I'm working on a C project that has seen many different authors and many different documentation styles.
I'm a big fan of doxygen and other documentation generations tools, and I would like to migrate this project to use one of these systems.
Is anybody aware of a tool that can scan source code comments for keywords like "Description", "Author", "File Name" and other sorts of context to intelligently convert comments to a standard format? If not I suppose I could write a crazy script, or convert manually.
Thanks
The only one I can think of when I read the O'Reilly's book on Lex + Yacc, was that there was code to output the comments on the command line, there was a section in chapter 2 that shows how to parse the code for comments including the //
and /*..*/
...There's a link on the page for examples, download the file progs.zip, the file you're looking for is ch2-09.l
which needs to be built, it can be easily modified to output the comments. Then that can be used in a script to filter out 'Name', 'Description' etc...

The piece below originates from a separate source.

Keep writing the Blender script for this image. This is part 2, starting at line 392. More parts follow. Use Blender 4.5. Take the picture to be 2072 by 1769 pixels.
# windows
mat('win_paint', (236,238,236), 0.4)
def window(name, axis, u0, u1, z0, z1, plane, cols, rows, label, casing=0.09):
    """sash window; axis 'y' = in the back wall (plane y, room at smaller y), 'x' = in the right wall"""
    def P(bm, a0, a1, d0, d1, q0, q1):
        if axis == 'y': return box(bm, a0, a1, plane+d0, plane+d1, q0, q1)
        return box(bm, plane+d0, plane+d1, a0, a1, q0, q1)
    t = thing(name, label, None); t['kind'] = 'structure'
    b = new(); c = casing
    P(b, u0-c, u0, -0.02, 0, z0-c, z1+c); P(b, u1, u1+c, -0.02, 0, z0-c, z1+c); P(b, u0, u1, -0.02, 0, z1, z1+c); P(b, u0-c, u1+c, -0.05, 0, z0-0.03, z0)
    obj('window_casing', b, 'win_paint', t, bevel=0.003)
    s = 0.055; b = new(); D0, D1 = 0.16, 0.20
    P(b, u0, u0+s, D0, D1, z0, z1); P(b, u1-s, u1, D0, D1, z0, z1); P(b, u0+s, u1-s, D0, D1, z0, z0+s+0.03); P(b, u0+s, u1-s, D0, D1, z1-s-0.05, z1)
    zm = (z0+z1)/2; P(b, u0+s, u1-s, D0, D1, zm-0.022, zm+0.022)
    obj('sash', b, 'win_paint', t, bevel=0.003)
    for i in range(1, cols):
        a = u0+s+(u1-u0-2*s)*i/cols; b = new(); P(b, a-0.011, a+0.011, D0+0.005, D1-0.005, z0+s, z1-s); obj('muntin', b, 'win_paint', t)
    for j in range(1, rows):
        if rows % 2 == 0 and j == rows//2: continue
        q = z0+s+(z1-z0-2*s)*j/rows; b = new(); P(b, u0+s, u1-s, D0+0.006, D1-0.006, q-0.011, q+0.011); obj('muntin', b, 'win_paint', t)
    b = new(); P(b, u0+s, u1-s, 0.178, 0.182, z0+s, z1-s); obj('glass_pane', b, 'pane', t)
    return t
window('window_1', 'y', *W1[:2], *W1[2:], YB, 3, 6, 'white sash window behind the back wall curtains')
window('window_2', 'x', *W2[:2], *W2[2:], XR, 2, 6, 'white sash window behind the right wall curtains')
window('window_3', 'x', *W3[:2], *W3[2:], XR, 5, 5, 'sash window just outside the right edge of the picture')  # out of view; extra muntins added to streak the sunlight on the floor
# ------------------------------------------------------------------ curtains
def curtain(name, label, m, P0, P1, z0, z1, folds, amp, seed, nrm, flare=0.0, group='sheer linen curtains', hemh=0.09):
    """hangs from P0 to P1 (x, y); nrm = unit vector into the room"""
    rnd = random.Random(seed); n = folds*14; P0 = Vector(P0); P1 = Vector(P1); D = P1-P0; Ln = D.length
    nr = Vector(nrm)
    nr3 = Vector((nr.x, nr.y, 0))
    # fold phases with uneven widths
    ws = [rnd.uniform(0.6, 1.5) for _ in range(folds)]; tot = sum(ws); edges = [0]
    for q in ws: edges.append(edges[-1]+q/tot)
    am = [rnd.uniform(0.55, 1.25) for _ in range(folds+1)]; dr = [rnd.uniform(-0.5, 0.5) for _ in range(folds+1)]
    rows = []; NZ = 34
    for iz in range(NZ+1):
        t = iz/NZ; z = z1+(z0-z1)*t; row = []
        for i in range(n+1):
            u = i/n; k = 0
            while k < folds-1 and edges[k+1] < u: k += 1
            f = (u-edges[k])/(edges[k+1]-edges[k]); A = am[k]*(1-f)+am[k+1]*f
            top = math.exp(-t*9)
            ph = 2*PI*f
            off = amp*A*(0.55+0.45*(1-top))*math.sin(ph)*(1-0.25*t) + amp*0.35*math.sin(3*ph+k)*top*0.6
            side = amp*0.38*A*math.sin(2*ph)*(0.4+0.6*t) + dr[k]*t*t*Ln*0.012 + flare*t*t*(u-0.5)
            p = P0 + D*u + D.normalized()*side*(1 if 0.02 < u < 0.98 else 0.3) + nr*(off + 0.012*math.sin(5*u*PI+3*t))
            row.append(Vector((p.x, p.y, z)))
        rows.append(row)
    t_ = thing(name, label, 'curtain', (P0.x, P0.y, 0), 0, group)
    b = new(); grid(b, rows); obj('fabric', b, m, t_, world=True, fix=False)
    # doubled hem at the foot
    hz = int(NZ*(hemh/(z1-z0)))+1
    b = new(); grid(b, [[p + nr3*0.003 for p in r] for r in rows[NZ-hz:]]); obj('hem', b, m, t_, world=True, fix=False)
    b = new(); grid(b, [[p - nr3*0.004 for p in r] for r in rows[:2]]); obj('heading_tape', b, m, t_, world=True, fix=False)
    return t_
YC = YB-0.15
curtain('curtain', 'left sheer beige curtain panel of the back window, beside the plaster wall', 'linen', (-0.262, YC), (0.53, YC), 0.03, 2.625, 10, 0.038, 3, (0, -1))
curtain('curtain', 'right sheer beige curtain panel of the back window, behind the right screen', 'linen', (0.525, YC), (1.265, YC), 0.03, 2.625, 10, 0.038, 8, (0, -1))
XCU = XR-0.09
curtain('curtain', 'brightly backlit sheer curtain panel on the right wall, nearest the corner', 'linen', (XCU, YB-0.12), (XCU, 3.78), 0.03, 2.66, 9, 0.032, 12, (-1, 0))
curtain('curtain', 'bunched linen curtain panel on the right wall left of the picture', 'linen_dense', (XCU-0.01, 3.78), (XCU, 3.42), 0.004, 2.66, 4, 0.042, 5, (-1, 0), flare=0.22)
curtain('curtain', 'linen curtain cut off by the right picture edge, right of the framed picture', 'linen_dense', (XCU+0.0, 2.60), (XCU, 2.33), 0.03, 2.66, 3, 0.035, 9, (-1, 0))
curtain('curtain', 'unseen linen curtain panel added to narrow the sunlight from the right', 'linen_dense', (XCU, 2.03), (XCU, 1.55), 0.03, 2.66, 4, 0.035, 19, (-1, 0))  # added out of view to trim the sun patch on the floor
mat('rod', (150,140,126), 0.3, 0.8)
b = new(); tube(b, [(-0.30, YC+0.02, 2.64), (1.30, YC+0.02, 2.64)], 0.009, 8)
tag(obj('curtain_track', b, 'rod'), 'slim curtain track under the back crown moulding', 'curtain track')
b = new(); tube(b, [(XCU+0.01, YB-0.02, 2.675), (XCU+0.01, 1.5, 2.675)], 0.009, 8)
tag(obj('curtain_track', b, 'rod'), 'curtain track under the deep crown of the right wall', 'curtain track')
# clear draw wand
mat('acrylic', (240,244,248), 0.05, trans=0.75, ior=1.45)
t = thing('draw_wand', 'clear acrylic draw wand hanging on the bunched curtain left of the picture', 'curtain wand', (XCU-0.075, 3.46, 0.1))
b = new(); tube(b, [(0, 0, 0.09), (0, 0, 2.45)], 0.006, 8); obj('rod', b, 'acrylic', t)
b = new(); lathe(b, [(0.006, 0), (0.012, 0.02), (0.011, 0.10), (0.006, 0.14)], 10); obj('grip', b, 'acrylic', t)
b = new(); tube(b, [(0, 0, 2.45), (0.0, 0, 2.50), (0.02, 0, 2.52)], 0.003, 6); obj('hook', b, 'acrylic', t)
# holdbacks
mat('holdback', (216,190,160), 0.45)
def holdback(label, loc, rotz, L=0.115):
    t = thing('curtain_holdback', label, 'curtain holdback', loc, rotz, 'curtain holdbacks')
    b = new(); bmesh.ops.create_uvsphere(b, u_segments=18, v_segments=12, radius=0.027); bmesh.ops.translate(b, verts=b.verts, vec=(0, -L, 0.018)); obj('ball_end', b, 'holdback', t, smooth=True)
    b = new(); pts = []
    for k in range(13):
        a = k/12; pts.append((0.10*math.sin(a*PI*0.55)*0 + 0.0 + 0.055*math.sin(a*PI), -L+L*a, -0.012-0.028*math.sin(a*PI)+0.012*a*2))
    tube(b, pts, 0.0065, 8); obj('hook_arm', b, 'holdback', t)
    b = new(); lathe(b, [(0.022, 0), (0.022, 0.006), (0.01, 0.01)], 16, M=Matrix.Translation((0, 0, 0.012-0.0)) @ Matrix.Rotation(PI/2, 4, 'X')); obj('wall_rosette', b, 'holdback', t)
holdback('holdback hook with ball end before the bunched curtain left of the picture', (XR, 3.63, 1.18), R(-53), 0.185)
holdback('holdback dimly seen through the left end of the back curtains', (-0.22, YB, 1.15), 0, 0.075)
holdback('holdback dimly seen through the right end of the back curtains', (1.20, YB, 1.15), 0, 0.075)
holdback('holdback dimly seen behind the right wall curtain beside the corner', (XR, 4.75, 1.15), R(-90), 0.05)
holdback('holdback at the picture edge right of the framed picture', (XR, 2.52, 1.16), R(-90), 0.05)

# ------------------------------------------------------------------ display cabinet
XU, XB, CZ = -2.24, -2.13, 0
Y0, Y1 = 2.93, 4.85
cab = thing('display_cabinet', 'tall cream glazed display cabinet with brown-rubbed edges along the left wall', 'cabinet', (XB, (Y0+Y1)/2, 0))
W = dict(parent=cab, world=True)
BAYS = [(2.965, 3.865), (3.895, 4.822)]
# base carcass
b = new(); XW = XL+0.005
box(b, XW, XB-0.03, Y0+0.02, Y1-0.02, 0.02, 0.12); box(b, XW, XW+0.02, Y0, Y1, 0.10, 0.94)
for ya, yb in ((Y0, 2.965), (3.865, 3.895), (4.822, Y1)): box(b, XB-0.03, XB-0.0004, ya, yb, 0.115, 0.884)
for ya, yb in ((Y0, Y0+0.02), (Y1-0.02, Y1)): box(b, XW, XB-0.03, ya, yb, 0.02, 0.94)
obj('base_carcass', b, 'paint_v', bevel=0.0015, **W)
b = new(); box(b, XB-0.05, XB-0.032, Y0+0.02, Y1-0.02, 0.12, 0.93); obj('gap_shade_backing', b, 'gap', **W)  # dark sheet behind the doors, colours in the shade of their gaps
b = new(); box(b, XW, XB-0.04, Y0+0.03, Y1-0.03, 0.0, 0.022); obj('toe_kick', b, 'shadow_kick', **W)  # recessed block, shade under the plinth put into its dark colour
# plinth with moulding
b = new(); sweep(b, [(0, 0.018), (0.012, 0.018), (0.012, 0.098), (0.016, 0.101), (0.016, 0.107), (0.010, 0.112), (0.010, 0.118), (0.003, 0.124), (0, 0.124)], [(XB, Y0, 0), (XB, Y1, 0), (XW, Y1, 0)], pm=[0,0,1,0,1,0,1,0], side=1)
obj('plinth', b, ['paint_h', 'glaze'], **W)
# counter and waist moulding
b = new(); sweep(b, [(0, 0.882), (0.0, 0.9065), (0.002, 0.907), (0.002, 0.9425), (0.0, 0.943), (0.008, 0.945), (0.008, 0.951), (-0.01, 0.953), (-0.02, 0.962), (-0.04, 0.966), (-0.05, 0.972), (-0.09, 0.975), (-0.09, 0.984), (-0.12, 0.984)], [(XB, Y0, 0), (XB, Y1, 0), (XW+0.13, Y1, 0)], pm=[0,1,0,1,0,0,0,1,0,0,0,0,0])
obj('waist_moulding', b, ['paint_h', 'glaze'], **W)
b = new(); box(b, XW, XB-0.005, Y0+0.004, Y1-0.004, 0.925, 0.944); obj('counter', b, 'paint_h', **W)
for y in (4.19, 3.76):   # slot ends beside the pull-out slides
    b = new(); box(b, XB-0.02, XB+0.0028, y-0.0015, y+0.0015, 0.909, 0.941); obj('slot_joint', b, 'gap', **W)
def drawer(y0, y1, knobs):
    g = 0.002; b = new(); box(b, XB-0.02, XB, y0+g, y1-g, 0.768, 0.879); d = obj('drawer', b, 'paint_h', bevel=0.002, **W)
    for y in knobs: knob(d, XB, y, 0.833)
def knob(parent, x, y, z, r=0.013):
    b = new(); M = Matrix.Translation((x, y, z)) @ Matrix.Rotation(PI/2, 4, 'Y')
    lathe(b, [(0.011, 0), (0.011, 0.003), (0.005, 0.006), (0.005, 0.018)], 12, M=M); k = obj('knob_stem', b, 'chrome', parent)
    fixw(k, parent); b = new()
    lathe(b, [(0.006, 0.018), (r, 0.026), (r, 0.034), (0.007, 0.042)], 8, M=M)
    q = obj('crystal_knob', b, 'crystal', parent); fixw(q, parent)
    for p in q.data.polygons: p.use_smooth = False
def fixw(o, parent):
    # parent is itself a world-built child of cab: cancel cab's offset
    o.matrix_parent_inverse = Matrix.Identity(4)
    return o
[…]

I can post the instructions here on how to do this if you are interested?
Edit: I think I have found what you are looking for, a prebuilt comment documentation extractor here.
I think as tommieb75 suggests, a proper parser is the way to handle this.
I'd suggest looking at ANTLR, since it supports re-writing the token buffer in-place, which I think would minimise what you have to do to preserve whitespace etc - see chapter 9.7 of The Definitive ANTLR reference.